The Intergovernmental Process: At the United Nations Conference on Sustainable Development (Rio+20) in 2012, Member States agreed to launch a process to develop a set of sustainable development goals that would build upon the Millennium Development Goals.  The Millennium Development Goals have proven that goal-setting can lift millions out of poverty, improve well-being and provide vast new opportunities for better lives.  It was agreed that the new goals would be global in nature and universally applicable to all countries while taking into account different national realities, capacities and levels of development and respecting national policies and priorities. The inclusive and transparent consultations by Member States, with the strong engagement of civil society and other stakeholders, have served as a basis for the conclusion of the intergovernmental negotiations on the emerging universal and people-centred agenda.

Core Elements of Outcome Document

The outcome document highlights poverty eradication as the overarching goal of the new development agenda and has at its core the integration of the economic, social and environmental dimensions of sustainable development.  The emerging development agenda is unique in that it calls for action by all countries, poor, rich and middle-income.  Member States pledge that as they embark on this collective journey, no one will be left behind.  The “five Ps” — people, planet, prosperity, peace and partnership — capture the broad scope of the agenda.

The 17 goals and 169 targets aim at tackling key systemic barriers to sustainable development such as inequality, unsustainable consumption and production patterns, inadequate infrastructure and lack of decent jobs.  The environmental dimension of sustainable development is covered in the goals on oceans and marine resources and on ecosystems and biodiversity, bringing core issues into the goal and target framework.

The means of implementation outlined in the outcome document match its ambitious goals and focus on finance, technology and capacity development.  In addition to a stand-alone goal on the means of implementation for the new agenda, specific means are tailored to each of the sustainable development goals.

Member States stressed that the desired transformations will require a departure from “business as usual” and that intensified international cooperation on many fronts will be required.  The agenda calls for a revitalized, global partnership for sustainable development, including for multi-stakeholder partnerships.  The agenda also calls for increased capacity-building and better data and statistics to measure sustainable development.

An effective follow-up and review architecture — a core element of the outcome document — will be critical to support the implementation of the new agenda.  The High Level Political Forum on Sustainable Development, set up after the Rio+20 Conference, will serve as the apex for follow-up and review and will thus play a central role.  The General Assembly, the Economic and Social Council and specialized agencies will also be engaged in reviewing progress in specific areas.
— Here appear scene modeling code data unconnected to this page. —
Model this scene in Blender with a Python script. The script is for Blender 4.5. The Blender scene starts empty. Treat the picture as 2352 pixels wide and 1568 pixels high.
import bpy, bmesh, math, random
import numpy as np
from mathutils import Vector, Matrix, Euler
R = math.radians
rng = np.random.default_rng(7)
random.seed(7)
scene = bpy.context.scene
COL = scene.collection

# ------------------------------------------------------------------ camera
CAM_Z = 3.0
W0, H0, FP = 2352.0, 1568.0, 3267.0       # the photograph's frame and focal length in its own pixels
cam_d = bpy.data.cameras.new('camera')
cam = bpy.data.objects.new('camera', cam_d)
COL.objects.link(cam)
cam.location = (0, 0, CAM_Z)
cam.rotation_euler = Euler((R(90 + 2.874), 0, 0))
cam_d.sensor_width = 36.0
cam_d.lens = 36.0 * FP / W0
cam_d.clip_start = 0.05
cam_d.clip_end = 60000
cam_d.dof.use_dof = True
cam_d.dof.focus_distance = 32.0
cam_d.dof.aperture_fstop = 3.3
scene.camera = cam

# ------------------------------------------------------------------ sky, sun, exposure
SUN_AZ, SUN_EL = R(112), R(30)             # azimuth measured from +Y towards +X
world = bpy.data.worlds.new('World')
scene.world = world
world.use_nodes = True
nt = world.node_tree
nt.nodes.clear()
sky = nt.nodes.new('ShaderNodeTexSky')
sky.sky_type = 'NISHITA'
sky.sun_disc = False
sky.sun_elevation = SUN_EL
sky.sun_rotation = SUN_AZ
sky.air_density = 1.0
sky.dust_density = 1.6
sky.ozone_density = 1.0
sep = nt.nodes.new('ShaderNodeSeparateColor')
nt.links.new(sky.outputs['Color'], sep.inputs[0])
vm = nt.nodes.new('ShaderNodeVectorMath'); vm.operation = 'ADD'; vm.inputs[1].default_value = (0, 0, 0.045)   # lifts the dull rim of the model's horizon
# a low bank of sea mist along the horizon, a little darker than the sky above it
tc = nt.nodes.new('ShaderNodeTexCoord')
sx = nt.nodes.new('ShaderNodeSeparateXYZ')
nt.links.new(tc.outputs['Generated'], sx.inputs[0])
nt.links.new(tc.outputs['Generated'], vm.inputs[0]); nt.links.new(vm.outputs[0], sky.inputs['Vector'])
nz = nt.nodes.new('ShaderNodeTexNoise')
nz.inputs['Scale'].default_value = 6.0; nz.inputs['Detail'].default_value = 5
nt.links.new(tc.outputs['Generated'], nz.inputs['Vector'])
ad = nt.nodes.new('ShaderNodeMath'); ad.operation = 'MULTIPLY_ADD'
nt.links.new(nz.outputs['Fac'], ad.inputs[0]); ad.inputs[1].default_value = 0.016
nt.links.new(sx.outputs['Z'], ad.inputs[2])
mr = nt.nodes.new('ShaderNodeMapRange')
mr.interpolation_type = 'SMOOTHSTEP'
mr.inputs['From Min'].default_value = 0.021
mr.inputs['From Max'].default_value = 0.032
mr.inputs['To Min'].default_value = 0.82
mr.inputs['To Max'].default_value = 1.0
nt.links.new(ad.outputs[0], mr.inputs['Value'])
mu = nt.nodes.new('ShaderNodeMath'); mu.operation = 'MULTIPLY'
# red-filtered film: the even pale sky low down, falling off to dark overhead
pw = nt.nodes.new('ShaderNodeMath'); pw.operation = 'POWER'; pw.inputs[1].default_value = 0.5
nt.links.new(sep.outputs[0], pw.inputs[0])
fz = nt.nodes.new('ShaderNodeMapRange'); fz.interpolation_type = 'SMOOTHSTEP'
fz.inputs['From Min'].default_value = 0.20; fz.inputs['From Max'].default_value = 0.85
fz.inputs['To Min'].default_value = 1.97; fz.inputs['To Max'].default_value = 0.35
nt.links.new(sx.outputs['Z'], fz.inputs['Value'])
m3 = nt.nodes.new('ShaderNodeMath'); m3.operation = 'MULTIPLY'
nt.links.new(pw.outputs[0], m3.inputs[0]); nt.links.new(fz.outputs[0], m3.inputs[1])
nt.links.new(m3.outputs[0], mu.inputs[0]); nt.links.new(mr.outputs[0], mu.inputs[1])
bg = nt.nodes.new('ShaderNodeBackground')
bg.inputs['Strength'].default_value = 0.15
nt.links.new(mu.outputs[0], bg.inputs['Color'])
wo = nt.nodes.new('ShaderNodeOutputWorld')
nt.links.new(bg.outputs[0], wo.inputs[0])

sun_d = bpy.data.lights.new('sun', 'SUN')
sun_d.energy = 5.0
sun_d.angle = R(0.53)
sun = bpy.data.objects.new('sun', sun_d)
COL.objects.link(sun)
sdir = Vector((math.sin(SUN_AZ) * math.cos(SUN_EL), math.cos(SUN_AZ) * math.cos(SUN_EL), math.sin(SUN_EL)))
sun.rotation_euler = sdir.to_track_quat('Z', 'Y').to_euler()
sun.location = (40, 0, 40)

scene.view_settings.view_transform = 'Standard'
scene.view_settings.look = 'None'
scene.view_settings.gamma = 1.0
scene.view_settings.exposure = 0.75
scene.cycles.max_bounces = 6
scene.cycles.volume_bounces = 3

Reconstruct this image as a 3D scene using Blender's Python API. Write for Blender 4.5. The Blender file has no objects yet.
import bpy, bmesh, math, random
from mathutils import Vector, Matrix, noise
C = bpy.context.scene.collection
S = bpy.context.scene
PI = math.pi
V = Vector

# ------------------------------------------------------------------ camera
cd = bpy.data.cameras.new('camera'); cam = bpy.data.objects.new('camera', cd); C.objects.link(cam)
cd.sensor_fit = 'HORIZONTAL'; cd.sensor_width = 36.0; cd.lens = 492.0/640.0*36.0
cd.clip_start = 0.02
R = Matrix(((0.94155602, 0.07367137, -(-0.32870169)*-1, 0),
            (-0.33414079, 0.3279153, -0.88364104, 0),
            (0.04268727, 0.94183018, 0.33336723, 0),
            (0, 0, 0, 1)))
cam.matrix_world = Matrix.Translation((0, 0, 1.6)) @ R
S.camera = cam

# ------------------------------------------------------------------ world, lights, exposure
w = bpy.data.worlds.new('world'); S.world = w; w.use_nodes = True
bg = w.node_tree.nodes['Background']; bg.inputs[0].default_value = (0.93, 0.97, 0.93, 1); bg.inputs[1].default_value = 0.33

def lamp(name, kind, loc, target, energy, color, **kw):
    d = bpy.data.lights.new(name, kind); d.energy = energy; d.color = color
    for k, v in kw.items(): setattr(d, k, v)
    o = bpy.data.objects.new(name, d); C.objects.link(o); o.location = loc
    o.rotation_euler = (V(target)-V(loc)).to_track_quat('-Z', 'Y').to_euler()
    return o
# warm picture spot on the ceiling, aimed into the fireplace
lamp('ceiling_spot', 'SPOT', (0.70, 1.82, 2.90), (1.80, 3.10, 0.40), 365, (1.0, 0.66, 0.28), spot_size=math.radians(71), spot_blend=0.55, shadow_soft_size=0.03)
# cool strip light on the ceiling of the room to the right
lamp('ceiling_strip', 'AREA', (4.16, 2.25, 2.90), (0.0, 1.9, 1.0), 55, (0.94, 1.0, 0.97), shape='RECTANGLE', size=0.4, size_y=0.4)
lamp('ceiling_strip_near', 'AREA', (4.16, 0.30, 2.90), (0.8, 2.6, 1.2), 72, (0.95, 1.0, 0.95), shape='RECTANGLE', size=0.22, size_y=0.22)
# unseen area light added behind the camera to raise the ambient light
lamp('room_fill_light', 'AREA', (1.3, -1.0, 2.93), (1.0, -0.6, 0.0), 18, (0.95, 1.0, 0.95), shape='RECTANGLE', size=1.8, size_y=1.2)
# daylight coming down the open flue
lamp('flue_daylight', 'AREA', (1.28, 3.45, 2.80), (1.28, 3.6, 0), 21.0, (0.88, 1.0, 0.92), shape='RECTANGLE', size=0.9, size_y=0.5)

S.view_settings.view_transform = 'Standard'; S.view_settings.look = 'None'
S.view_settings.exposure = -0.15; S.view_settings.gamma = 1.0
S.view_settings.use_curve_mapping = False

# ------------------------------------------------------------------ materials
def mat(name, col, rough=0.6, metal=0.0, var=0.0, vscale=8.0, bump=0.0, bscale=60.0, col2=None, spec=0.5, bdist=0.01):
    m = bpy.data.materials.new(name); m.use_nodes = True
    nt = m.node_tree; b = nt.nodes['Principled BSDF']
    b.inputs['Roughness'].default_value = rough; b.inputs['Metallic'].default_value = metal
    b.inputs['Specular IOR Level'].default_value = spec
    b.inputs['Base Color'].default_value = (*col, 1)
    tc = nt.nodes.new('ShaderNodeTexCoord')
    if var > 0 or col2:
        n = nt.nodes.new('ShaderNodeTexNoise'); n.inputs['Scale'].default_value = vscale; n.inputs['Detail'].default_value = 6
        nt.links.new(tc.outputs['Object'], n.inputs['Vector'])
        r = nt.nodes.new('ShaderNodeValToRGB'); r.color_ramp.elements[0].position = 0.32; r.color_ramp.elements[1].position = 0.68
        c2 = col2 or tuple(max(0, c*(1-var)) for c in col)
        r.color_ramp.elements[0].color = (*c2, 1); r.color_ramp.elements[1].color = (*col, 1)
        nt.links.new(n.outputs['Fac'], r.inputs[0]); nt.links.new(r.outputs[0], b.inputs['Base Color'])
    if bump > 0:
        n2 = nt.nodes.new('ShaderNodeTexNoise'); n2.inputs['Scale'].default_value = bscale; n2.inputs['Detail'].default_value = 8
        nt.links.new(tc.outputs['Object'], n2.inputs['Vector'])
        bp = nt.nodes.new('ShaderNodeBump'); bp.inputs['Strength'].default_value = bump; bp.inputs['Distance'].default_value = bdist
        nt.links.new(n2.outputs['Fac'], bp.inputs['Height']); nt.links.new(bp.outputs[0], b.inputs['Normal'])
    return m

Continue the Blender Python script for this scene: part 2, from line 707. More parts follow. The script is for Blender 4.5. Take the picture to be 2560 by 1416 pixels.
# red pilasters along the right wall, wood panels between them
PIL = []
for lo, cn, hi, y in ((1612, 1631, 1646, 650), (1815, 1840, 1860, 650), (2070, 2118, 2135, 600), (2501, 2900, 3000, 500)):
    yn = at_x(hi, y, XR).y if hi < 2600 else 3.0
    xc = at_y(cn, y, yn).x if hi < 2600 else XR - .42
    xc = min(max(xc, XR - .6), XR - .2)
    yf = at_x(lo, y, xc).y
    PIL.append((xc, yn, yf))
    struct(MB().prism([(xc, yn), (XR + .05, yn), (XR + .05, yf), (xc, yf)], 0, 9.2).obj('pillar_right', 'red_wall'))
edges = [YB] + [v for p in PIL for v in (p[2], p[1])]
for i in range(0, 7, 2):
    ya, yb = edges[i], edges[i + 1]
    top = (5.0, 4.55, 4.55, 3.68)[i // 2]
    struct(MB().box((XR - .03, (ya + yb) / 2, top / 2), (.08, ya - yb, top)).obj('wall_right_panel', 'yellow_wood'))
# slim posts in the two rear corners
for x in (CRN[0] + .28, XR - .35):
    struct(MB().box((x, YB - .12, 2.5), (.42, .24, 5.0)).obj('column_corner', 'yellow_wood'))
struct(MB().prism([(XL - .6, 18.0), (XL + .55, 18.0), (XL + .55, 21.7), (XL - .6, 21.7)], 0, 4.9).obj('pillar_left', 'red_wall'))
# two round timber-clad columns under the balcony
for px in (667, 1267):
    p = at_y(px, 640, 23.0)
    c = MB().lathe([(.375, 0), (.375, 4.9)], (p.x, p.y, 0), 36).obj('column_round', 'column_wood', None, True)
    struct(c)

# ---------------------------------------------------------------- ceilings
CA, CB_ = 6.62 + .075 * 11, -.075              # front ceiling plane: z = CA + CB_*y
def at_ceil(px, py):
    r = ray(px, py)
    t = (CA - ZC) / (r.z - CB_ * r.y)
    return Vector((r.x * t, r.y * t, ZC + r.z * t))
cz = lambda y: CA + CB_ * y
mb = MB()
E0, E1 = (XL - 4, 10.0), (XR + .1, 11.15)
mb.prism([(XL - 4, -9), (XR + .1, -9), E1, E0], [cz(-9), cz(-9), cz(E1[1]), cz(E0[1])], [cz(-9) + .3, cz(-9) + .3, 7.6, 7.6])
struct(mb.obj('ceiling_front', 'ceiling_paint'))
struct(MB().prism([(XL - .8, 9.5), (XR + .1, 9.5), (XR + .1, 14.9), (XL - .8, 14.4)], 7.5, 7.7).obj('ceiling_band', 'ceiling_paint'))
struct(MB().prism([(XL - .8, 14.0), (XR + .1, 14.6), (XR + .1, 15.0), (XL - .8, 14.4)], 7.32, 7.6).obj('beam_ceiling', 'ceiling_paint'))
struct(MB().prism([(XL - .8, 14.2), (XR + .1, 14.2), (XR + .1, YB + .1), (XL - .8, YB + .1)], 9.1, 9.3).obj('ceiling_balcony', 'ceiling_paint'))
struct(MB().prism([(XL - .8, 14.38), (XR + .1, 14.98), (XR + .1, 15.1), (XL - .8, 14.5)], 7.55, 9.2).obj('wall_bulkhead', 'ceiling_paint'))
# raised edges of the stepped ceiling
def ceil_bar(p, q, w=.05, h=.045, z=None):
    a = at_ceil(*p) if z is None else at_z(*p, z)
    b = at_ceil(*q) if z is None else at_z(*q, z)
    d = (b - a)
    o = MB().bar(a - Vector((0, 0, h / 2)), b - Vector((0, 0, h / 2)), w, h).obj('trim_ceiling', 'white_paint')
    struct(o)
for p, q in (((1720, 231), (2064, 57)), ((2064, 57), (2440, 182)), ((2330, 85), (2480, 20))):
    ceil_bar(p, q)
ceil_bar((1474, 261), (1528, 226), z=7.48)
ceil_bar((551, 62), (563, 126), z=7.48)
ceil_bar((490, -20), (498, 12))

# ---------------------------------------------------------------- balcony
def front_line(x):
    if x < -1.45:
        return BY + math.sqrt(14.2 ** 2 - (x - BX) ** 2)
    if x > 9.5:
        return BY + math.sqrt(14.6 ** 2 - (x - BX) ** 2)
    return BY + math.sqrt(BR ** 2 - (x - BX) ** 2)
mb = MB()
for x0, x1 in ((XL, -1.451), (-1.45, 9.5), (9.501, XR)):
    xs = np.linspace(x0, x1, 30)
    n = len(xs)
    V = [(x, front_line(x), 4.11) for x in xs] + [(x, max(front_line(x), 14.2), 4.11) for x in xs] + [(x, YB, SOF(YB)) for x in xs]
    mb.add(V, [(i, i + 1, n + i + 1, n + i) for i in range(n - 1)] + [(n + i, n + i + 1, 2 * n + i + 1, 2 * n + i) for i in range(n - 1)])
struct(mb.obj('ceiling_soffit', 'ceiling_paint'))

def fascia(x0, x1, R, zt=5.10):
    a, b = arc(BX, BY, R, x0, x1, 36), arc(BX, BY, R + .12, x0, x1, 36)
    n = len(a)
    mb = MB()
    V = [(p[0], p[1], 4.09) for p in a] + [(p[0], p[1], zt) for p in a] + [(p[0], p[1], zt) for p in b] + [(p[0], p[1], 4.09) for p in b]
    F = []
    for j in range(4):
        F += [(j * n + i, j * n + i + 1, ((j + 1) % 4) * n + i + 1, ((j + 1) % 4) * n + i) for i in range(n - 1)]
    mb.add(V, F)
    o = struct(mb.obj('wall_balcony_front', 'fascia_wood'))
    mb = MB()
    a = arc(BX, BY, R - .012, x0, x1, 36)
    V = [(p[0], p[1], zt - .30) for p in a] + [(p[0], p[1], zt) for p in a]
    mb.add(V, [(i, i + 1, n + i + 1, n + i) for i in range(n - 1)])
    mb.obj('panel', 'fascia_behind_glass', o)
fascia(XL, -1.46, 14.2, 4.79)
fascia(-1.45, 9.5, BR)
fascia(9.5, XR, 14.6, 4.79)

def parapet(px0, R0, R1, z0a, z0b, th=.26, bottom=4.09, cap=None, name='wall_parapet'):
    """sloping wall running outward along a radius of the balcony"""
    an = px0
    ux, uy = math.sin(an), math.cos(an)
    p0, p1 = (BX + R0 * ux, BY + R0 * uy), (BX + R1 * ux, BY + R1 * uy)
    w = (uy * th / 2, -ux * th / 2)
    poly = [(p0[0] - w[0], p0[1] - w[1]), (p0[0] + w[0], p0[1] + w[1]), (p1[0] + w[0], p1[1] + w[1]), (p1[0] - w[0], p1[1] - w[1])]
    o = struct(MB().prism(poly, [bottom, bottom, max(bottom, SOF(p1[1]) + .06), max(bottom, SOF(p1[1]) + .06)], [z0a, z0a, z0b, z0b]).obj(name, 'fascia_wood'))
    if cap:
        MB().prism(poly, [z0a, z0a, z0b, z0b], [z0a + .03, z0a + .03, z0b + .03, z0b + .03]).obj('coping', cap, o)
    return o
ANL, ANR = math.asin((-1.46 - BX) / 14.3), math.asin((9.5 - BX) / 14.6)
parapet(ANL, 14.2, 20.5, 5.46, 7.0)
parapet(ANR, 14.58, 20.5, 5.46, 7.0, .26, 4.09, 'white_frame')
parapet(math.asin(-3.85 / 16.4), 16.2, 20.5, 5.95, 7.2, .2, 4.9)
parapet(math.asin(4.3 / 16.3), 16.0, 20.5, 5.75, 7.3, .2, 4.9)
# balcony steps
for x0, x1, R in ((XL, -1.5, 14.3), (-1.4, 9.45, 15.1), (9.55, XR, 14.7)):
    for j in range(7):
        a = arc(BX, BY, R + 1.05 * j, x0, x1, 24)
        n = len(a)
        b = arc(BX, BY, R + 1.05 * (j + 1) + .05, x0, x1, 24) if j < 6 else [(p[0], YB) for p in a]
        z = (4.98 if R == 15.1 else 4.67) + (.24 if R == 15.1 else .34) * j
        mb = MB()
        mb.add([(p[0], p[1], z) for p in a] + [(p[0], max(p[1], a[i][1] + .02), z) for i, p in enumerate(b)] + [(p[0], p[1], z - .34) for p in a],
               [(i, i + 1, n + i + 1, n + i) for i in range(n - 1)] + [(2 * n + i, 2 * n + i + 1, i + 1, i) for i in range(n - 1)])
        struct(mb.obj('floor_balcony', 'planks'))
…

Based on the outcome document, the agenda will include a Technology Facilitation Mechanism to support the new goals, based on multi-stakeholder collaboration between Member States, civil society, business, the scientific community and the United Nations system of agencies.  The Mechanism, which was agreed at the Addis Conference in July, will have an inter-agency task team, a forum on science, technology and innovation and an online platform for collaboration. The successful outcome of the Addis Conference gave important positive momentum to the last stretch of negotiations on the post-2015 development agenda.